Beauty and the Beast is based on Gabrielle-Suzanne Barbot de Villeneuve’s novel of the same name that served as a guide for young women and children who were forced into marriages with older men in the 18th century. The most popular version of this story is the one by Jeanne-Marie Leprince de Beaumont who shortened Barbot’s original text. Throughout the years, Beaumont’s novel has been adapted into various books, films, TV shows, and video games.
60 Years In The Making
The production for Disney’s Beauty and the Beast began sometime in the 1930s or ’40s. When the team couldn’t figure out how to move the film forward, they shelved the project. It wasn’t until the team brought in the composers Menken and Ashman to help bring the shelved project to life.
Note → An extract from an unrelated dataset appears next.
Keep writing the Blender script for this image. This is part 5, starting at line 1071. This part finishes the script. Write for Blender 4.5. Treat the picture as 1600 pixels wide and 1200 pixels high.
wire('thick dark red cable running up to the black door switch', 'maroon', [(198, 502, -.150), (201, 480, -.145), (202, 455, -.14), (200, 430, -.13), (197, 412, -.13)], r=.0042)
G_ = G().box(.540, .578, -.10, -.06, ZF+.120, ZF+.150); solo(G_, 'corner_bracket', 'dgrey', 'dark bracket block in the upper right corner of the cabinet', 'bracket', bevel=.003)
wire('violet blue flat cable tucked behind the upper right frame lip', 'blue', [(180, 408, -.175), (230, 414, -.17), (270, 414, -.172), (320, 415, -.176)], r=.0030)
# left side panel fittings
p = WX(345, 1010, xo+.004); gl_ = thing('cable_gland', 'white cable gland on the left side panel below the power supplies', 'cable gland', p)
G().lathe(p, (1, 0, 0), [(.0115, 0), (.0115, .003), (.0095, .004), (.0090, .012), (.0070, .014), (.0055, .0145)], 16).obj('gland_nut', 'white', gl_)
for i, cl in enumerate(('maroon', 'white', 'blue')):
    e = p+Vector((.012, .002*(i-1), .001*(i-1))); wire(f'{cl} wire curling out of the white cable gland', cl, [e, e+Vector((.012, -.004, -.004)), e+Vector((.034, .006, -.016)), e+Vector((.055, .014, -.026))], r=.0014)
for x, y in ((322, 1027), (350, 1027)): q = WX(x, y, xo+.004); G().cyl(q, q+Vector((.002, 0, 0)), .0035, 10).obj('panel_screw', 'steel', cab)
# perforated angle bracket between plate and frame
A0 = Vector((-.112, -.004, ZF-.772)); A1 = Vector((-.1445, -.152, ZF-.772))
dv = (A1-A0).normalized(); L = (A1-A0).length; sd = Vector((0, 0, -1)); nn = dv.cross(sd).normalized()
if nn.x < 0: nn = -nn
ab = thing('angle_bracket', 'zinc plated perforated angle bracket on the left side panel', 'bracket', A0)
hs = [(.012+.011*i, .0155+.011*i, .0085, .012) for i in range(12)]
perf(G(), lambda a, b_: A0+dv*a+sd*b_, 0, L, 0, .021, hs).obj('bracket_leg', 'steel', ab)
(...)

The Disney film follows Belle, the daughter of an inventor who happens to be one of the only literate people in her little provincial town. This makes her the target for constant bullying. When her father leaves to submit his latest creation to the local fair, he becomes lost in the forest and takes refuge in a castle. Unbeknownst to her father, the castle is occupied by the Beast, who locks up the elderly man for trespassing. Belle finds out and offers herself in exchange for her father. Over time, the two learn about each other and gradually fall in love. This turns the Beast into a human, and the couple lives happily ever after.
In classic Disney Renaissance era fashion, this film has amazing music, art, and animation. It’s a film many look fondly upon. Now that the children who watched this movie growing up in the ’90s are adults, we’ve had time to think critically about it. I don’t think Disney ever considered that they would unintentionally groom a generation of monster lovers.
Monster Lovers 101
Every kid has a movie they watched that unlocked something in their psyche. I think Beauty and the Beast was that film for a lot of monster lovers. This is a movie that humanized a so-called monster. It showed the trials and tribulations of what it’s like to love someone who has been deemed an Other by polite society.
When the Beast turns into a human at the end of the film, Belle becomes cautious of him. She wonders if the man before her is the beast she loves. Her reaction to Beast’s transformation sparked discussions about Belle liking his appearance more as a beast than a human. For a while, this was a theory brought on by the animation.
When the 2017 live-action version starring Emma Watson rolled around, the discussions came back with ammunition. At the end of the film, Belle asks the newly human Beast if he’d grow out a beard, to which he responds with a growl of sorts. This does not help Belle’s case, but in her defense, he’s educated, rich, and actually cares about her. Get your man, girl.
If we take a look at similar movies with monster-human romances such as Warm Bodies (2013), The Shape of Water (2017), and Edward Scissorhands (1990), it’s easy to find a link between Beauty and the Beast and this generation’s appreciation for monster romance. While vampires, werewolves, and human-presenting creatures are commonly accepted by the masses, more monstrous creatures earn a bit of a side-eye from the average person. However, Beauty and the Beast flies under the radar because the Beast turns human at the end of the film, so he doesn’t count (he does).